“We’ve got some financial flexibility now to continue to bring in talent.”
Talk about a real knee-slapper. The White Sox GM sure knows how to tell ’em.
Chris Getz made that remark after the trade of Luis Robert, Jr. to the Mets, a move that not only forced everybody covering the team to figure out how to type the ñ in Luisangel Acuña’s name but got Robert’s $20 million salary off of the books. Most of the coverage had to do with the trade itself, of course, which is understandable, but which left little
to no reporting on Getz’s little joke about financial flexibility.
That’s a sad omission, though not the only one. Both the Mets and Rangers (who had originally drafted Ronald Acuña’s little brother) had given up on him as a center fielder despite his elite speed due to a tendency to take, er, shall we say “creative” routes in the more-or-less (mostly less) general direction of fly balls coming his way.
(Forgive an aside: Acquiring a star player’s brother may be a big step better than acquiring a brother-in-law, but it’s still another giant step for Soxkind to actually get the star himself.)
Both teams settled on Luisangel as a middle infielder, a category the White Sox have in abundance, what with Colson Montgomery at short, a slew of shortstops working their way though the system (or about to be drafted?), and a big pile of utility infielders who themselves had hopes to start at second or third.
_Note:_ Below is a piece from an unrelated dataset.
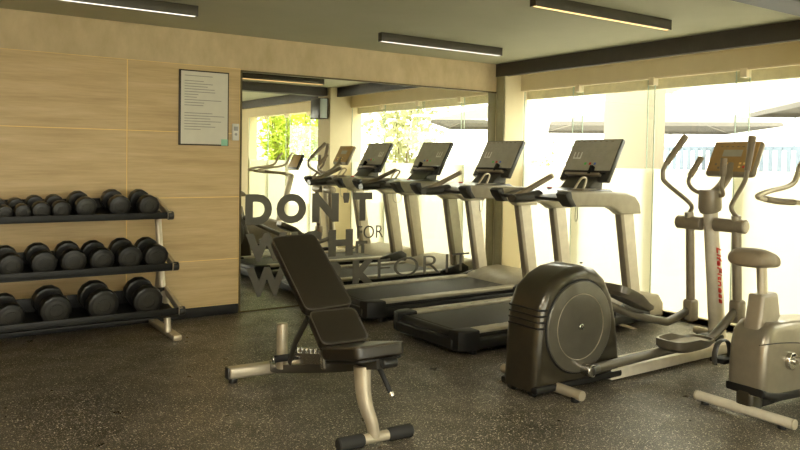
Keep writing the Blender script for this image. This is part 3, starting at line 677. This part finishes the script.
def pad(name, wd0, wd1, ln, th, mx):
    """upholstered pad: tapered outline in local xy, face up +z"""
    out = [(-wd0/2, 0), (wd0/2, 0), (wd1/2, ln), (-wd1/2, ln)]
    q = []
    for i in range(4):
        a, c, d = Vector(out[i-1]), Vector(out[i]), Vector(out[(i+1) % 4]); rr = .045
        p0, p1 = c+(a-c).normalized()*rr, c+(d-c).normalized()*rr
        for k in range(7):
            u = k/6; q.append(tuple(p0*(1-u)**2+c*2*u*(1-u)+p1*u*u))
    t = MB().mat(M['leather']); t.prism(q, 0, th, 'z', .014, 4); bmesh.ops.transform(t.bm, matrix=mx, verts=t.bm.verts); o = t.build(name, bn)
    t = MB().mat(M['piping']); t.tube([(x*.985, ln/2+(yq-ln/2)*.99, th-.006) for x, yq in q+[q[0]]], .0045, 8, caps=False)
    bmesh.ops.transform(t.bm, matrix=mx, verts=t.bm.verts); t.build('piping', o)
    t = MB().mat(M['deckdark']); t.prism([(x*.93, ln/2+(yq-ln/2)*.94) for x, yq in q], -.014, .001, 'z', .003, 1)
    bmesh.ops.transform(t.bm, matrix=mx, verts=t.bm.verts); t.build('backing_board', o)
    return o
a1 = math.radians(37.4)
pad('seat_pad', .285, .31, .37, .068, Matrix.Translation((-.012, -.075, .455)) @ Matrix.Rotation(math.radians(-12.5), 4, 'X') @ Matrix.Rotation(math.radians(2), 4, 'Z'))
pad('lower_back_pad', .285, .285, .235, .06, Matrix.Translation((.006, .376, .394)) @ Matrix.Rotation(a1, 4, 'X'))
pad('upper_back_pad', .30, .29, .60, .06, Matrix.Translation((.012, .592, .542)) @ Matrix.Rotation(a1, 4, 'X') @ Matrix.Rotation(math.radians(3), 4, 'Z'))
b = mb('darkplastic').box((-.03, .0, -.05), (.03, .70, -.013), .006, 2, Matrix.Translation((-.0, .44, .436)) @ Matrix.Rotation(a1, 4, 'X')); b.build('back_rail', bn)

# ------------------------------------------------------------------ outside
struct(mb('pave').box((XW+.2, -14, -.12), (30, 30, -.02)), 'floor_terrace')
def parasol(x, y, z, half, drop, label):
    t = empty('parasol', (x, y, -.02), 0, label, 'parasol', 'parasols on the terrace'); z += .02
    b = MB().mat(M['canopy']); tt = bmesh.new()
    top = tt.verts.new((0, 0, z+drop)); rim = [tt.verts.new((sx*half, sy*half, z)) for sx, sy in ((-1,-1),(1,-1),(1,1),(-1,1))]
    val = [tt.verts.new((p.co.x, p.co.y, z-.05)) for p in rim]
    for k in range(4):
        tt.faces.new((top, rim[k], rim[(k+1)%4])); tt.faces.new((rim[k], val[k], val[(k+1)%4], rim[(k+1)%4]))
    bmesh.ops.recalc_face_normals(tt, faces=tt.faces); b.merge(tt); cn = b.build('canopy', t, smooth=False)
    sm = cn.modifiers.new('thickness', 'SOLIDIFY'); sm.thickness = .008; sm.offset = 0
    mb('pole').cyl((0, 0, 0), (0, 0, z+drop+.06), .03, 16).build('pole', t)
    mb('pole').box((-.35, -.35, 0), (.35, .35, .06), .01).build('base', t)
    b = mb('pole')
    for sx, sy in ((-1,-1),(1,-1),(1,1),(-1,1)): b.tube([(0, 0, z+drop-.03), (sx*half, sy*half, z-.01)], .012, 6)
    b.build('ribs', t); return t
def turn(o, a): o.rotation_euler = (0, 0, a)
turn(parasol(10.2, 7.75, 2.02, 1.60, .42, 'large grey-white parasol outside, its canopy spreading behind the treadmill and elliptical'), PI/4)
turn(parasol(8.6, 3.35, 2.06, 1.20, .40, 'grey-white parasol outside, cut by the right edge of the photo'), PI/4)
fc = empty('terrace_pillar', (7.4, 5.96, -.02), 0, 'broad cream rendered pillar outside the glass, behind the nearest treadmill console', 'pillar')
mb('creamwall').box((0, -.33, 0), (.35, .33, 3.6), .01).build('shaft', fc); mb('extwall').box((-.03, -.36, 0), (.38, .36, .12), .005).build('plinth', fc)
wb = empty('white_building', (19, 6, -.02), 0, 'long white rendered building with thin vertical joints beyond the terrace', 'building')
mb('extwall').box((0, -16, 0), (3, 5.2, 6)).build('wall', wb)
b = mb('slat')
for k in range(22): b.box((-.02, -15+k*.9, 0), (.0, -14.955+k*.9, 6))
b.build('facade_joints', wb, smooth=False)
fn = empty('slatted_fence', (12.5, 6.5, -.02), 0, 'blue-grey slatted fence outside behind the elliptical console', 'fence')
b = mb('slat')
for k in range(46): b.box((0, -3.6+k*.16, .2), (.02, -3.52+k*.16, 1.75))
b.build('slats', fn, smooth=False)
b = mb('slat').box((.02, -3.6, 1.70), (.06, 3.75, 1.78)).box((.02, -3.6, .5), (.06, 3.75, .58)); b.build('rails', fn, smooth=False)
for k in range(4): mb('pole').box((.02, -3.6+k*2.43, 0), (.10, -3.52+k*2.43, 1.85)).build('post', fn)
sl = empty('shade_sail', (12.2, 9.2, 2.9), 0, 'large off-white shade sail stretched across the terrace', 'shade sail')
b = MB().mat(M['sail']); tt = bmesh.new()
vs = [tt.verts.new(p) for p in ((0, 3.0, .05), (0, -3.4, .85), (1.2, .4, .0))]
tt.faces.new(vs); b.merge(tt); cn = b.build('cloth', sl, smooth=False); sm = cn.modifiers.new('thickness', 'SOLIDIFY'); sm.thickness = .008; sm.offset = 0
b = mb('pole')
for p in ((0, 3.0), (0, -3.4), (1.2, .4)): b.cyl((p[0], p[1], -2.92), (p[0], p[1], 1.0), .04, 12)
b.build('masts', sl)
def plant(name, x, y, h, rad, n, lm, label, leaf=(.16, .03), blades=False, cat='plant'):
    t = empty(name, (x, y, -.02), 0, label, cat); rnd = random.Random(int(x*100+y*10))
    b = MB().mat(M[lm]); tt = bmesh.new(); st = mb('bark')
    stems = []
    for k in range(9 if blades else 6):
        a = rnd.uniform(0, 2*PI); p0 = Vector((rnd.uniform(-.1, .1), rnd.uniform(-.1, .1), 0)); p1 = Vector((math.cos(a)*rad*.7, math.sin(a)*rad*.7, h*rnd.uniform(.75, 1)))
        pm_ = p0.lerp(p1, .5)+Vector((0, 0, h*.12)); st.tube([p0, pm_, p1], [.02, .014, .006], 6, smooth=4); stems.append((p0, pm_, p1))
    for k in range(n):
        p0, pm_, p1 = rnd.choice(stems); u = rnd.uniform(.12, 1); c = p0*(1-u)**2+pm_*2*u*(1-u)+p1*u*u
        c += Vector((rnd.gauss(0, rad*.28), rnd.gauss(0, rad*.28), rnd.gauss(0, h*.05)))
        d = Vector((rnd.gauss(0, 1), rnd.gauss(0, 1), rnd.gauss(-.4 if blades else .2, .6))).normalized(); sd_ = d.cross(Vector((rnd.gauss(0,1), rnd.gauss(0,1), rnd.gauss(0,1)))).normalized()
        l, w_ = leaf[0]*rnd.uniform(.6, 1.3), leaf[1]*rnd.uniform(.7, 1.3); nn = d.cross(sd_)*l*.12
        if (c+d*l).z < .1 or c.z < .1: continue
        q = [c, c+d*l*.45+sd_*w_+nn, c+d*l, c+d*l*.45-sd_*w_+nn]
        tt.faces.new([tt.verts.new(p) for p in q])
    b.merge(tt); tag(b.build('foliage', t, smooth=False), kind='stuff'); st.build('stems', t)
    return t
plant('bamboo', 7.35, -3.0, 3.3, .62, 2600, 'leafy', 'bright lime-green bamboo outside, seen reflected at the left of the mirror', (.30, .022), True)
plant('bamboo', 7.3, -1.3, 3.1, .50, 1800, 'leafy', 'second lime-green bamboo clump, reflected nearest the window pier', (.30, .022), True)
plant('garden_tree', 8.6, .1, 3.3, 1.1, 1900, 'leafg', 'olive-green leafy tree outside, seen reflected behind the mirrored treadmill consoles', (.13, .05))
plant('garden_shrub', 9.6, 9.4, 1.62, .45, 260, 'leafg', 'sparse twiggy shrub outside the left end of the window', (.10, .03))

# ------------------------------------------------------------------ light
wd = bpy.data.worlds.new('sky'); SC.world = wd; wd.use_nodes = True; nt = wd.node_tree
bg = nt.nodes['Background']; sky = nt.nodes.new('ShaderNodeTexSky')
sky.sky_type = 'HOSEK_WILKIE'; sky.turbidity = 6; sky.ground_albedo = .5; sky.sun_direction = Vector((-.55, -.25, .8)).normalized()
mx = nt.nodes.new('ShaderNodeMix'); mx.data_type = 'RGBA'; mx.inputs[0].default_value = .85
nt.links.new(sky.outputs[0], mx.inputs[6]); mx.inputs[7].default_value = (1.0, .94, .80, 1)
nt.links.new(mx.outputs[2], bg.inputs[0]); bg.inputs[1].default_value = 2.3
sn = bpy.data.lights.new('sun', 'SUN'); sn.energy = 2.5; sn.angle = .02; sn.color = (1, .93, .80)
so_ = bpy.data.objects.new('sun', sn); COL.objects.link(so_)
so_.rotation_euler = Vector((.62, .30, -.80)).to_track_quat('-Z', 'Y').to_euler()
# ------------------------------------------------------------------ camera
yaw, p, r = (math.radians(PERSP[k]) for k in ('yaw', 'pitch', 'roll'))
v = Vector((math.cos(yaw), math.sin(yaw), 0)); fwd = Vector((v.x*math.cos(p), v.y*math.cos(p), math.sin(p)))
rt = Vector((v.y, -v.x, 0)); up = rt.cross(fwd); c, s = math.cos(r), math.sin(r)
rt2 = rt*c-up*s; up2 = rt*s+up*c
cd = bpy.data.cameras.new('camera'); co = bpy.data.objects.new('camera', cd); COL.objects.link(co)
m3 = Matrix((rt2, up2, -fwd)).transposed(); co.matrix_world = Matrix.Translation((0, 0, PERSP['h'])) @ m3.to_4x4()
cd.sensor_fit = 'HORIZONTAL'; cd.sensor_width = 36; cd.lens = PERSP['f']*36/800; cd.shift_y = -(225-PERSP['cy'])/800; cd.clip_start = .05; cd.clip_end = 200
SC.camera = co
vs_ = SC.view_settings; vs_.view_transform = 'Standard'; vs_.look = 'None'; vs_.gamma = 1; vs_.use_curve_mapping = False; vs_.exposure = 2.18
Since Acuña is out of options, Chase Meidroth, Miguel Vargas, Lenyn Sosa, Curtis Mead, Bryan Ramos, etc. may not have been thrilled about the trade. (Yes, it’s probably better to have too many middle infielders than too many 1B/DH types like a few years ago, and we all have dreadful memories of Jacob Amaya, but such overstock is still not particularly useful.)
Of course, we shouldn’t forget the Sox also picked up a low-minors pitcher out of Harvard, who should be able to help the other players with their homework.
The really big deal, though, is the Getz quote. Let’s look at it again, in case you already forgot it, as apparently pretty much everybody covering the White Sox did.
“We’ve got some financial flexibility now to continue to bring in talent.”
On any other team, that might be a serious statement. On the White Sox? Not so much.
Sure, saving 20 million smackers is a big chunk, even bigger than the $17 million headed to Munetaka Murakami. It doesn’t also cover the $10 million then offered to Seranthony Dominguez to be the 2026 closer — a move that probably didn’t make Grant Taylor’s day, but toss in the savings on Josh Rojas, Aaron Civale, Martín Pérez and Mike Tauchman, and there’s plenty left over for the other offseason pick-ups.
Which gets us to why it’s all just a joke:
What financial flexibility was missing before the trade, Chris? Can you remove your lips from Jerry Reinsdorf’s butt long enough to answer that?
Different sites come up with different team payroll numbers, what with measuring at different times in different ways, but let’s go with USA Today because they used 2025 Opening Day figures adjusted for other stuff. They had the Sox at 27th — more generous than most listings — at $82,279,825.
That’s higher only than the two teams who played the season in minor league parks and the Marlins, and half the level they would have needed to reach 15th of the 30 teams (Orioles). It’s almost $120 million below 10th place, which happened to be a team that also plays in Chicago. It’s so low that the White Sox could have signed both Shohei Ohtani and Kyle Tucker and had plenty of room under the salary cap. Heck, add in Juan Soto and they’d still not be near the top.
Want to look at what’s still possible? The Athletic this week listed its top seven remaining free agents, and the money gap beween the Sox and the Top 10 would let them sign every single one, including old buddy Lucas Giolito.
Financial flexibility? The financial flexibility on the South Side is almost infinite! Or it would be, if they had real ownership instead of being run by a player-, fan- and media-hating control freak who will be leading the charge for a lockout in December, 2027 season be damned.
With de-Scrooge-ification Getz’s line wouldn’t just be a bad joke. But we all know the only thing that will make that come to pass.
A Chicago market P.S.
The White Sox, or at least Reinsdorf, love to cry poor and claim to be just the lowly second team in the No. 3 market. So be it today. But in 1981, the year MLB screwed White Sox fans by refusing a sale to Ed DeBartolo and Bill Veeck instead had to sell to Reinsdorf and the Tribune Corp. bought the Cubs, Sox attendance was almost double the Cubs — 946,651 to 565,637 — and it stayed higher until 1985, three years before Wrigley Field got lights.
It’s not just recently that Mr. Potter has poisoned everything he touches.